[Excerpt from a dataset]
_____

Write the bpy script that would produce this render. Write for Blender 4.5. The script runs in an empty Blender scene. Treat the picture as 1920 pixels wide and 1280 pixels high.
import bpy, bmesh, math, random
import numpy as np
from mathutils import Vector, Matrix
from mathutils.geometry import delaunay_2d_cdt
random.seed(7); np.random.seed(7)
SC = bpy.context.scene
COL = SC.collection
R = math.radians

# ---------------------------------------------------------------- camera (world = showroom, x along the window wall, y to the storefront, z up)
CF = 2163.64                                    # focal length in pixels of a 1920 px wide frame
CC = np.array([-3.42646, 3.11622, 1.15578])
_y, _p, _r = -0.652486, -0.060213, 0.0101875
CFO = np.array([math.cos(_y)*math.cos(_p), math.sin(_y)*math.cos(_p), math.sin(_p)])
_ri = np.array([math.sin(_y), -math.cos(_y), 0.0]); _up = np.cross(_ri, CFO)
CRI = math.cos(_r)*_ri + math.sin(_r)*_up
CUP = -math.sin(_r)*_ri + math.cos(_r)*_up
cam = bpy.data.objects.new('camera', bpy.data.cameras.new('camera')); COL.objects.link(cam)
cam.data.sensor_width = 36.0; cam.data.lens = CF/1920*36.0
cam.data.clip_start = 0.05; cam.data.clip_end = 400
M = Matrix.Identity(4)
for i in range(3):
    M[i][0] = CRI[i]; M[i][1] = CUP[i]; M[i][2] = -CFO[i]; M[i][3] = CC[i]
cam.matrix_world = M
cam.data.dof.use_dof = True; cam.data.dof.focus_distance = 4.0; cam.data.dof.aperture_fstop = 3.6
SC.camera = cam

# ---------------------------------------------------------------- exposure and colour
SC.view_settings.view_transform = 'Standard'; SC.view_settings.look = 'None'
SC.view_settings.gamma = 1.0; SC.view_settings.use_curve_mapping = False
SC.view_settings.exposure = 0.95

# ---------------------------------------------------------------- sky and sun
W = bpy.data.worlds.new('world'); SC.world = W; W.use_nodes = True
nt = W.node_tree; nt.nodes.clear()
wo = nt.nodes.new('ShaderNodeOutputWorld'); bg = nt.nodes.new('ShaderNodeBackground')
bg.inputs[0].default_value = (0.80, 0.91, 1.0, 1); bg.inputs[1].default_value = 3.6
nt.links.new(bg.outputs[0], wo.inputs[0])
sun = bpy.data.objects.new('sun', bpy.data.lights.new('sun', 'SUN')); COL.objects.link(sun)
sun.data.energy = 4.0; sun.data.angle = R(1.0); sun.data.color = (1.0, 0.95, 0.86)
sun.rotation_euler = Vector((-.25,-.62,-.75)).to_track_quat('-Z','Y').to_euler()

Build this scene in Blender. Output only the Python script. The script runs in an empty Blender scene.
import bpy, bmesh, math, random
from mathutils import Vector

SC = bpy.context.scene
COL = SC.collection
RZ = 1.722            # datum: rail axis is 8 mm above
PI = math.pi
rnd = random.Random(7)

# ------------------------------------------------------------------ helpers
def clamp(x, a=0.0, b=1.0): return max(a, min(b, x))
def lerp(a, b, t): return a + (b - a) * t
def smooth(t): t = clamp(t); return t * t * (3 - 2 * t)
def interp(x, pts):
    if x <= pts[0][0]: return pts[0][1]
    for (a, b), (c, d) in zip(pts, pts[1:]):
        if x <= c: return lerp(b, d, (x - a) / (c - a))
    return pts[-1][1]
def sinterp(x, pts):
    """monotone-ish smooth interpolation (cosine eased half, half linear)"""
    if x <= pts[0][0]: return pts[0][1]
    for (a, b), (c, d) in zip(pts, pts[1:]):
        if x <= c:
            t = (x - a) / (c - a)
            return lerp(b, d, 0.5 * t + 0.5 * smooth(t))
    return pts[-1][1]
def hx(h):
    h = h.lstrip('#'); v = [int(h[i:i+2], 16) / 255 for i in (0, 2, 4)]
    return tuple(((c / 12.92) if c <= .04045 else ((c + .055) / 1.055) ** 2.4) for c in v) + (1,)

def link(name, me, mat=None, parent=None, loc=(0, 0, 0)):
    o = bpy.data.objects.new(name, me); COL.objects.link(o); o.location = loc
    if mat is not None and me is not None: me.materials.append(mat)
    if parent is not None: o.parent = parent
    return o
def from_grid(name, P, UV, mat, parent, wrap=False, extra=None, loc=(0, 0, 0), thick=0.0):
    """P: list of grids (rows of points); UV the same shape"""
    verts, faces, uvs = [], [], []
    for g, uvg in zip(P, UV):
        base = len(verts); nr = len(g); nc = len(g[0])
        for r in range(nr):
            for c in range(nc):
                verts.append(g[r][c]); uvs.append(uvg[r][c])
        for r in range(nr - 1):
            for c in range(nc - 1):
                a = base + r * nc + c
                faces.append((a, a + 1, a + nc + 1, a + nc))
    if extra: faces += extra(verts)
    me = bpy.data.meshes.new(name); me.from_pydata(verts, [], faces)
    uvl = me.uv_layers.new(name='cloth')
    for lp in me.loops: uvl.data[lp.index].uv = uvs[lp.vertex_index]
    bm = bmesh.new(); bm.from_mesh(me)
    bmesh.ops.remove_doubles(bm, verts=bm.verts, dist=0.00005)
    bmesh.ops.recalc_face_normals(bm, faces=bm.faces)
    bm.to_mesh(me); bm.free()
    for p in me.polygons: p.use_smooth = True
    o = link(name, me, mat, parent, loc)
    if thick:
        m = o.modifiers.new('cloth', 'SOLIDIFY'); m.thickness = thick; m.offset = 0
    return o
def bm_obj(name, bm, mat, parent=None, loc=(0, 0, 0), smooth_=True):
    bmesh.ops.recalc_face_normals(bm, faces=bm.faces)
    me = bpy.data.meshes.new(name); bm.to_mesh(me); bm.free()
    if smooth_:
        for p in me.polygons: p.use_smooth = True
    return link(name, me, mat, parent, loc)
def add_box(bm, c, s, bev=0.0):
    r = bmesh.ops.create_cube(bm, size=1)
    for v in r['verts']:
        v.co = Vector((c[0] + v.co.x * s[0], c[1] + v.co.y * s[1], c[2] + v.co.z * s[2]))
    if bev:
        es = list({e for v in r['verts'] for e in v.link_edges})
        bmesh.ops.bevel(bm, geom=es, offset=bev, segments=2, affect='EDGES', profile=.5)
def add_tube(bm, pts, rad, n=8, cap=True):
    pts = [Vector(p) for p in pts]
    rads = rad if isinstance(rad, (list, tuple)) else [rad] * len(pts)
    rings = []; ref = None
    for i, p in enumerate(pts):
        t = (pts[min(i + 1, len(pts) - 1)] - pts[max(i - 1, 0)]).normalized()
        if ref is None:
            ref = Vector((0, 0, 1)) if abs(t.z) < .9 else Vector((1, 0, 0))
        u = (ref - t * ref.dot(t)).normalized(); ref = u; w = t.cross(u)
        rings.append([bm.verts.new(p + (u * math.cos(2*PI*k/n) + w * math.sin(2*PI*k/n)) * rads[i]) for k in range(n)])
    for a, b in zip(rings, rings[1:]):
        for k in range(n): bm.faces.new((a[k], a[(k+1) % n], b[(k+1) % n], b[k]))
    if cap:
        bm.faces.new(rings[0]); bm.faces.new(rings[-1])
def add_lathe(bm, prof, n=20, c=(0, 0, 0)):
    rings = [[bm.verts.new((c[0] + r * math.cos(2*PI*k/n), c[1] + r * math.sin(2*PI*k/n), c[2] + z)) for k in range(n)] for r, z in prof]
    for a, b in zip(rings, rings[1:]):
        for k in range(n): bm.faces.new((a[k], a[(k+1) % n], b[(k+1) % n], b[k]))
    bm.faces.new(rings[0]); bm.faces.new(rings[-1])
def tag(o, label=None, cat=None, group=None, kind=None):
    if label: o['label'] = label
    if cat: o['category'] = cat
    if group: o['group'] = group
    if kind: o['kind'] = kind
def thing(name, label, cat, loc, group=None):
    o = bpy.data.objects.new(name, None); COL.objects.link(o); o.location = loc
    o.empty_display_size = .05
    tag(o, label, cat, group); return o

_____

**Objective**
Above this instruction are the records; retype exactly the lines from the one containing "Build this scene" up to and including the one containing "rnd = random.Random(7)".

**Output**
Build this scene in Blender. Output only the Python script. The script runs in an empty Blender scene.
import bpy, bmesh, math, random
from mathutils import Vector

SC = bpy.context.scene
COL = SC.collection
RZ = 1.722            # datum: rail axis is 8 mm above
PI = math.pi
rnd = random.Random(7)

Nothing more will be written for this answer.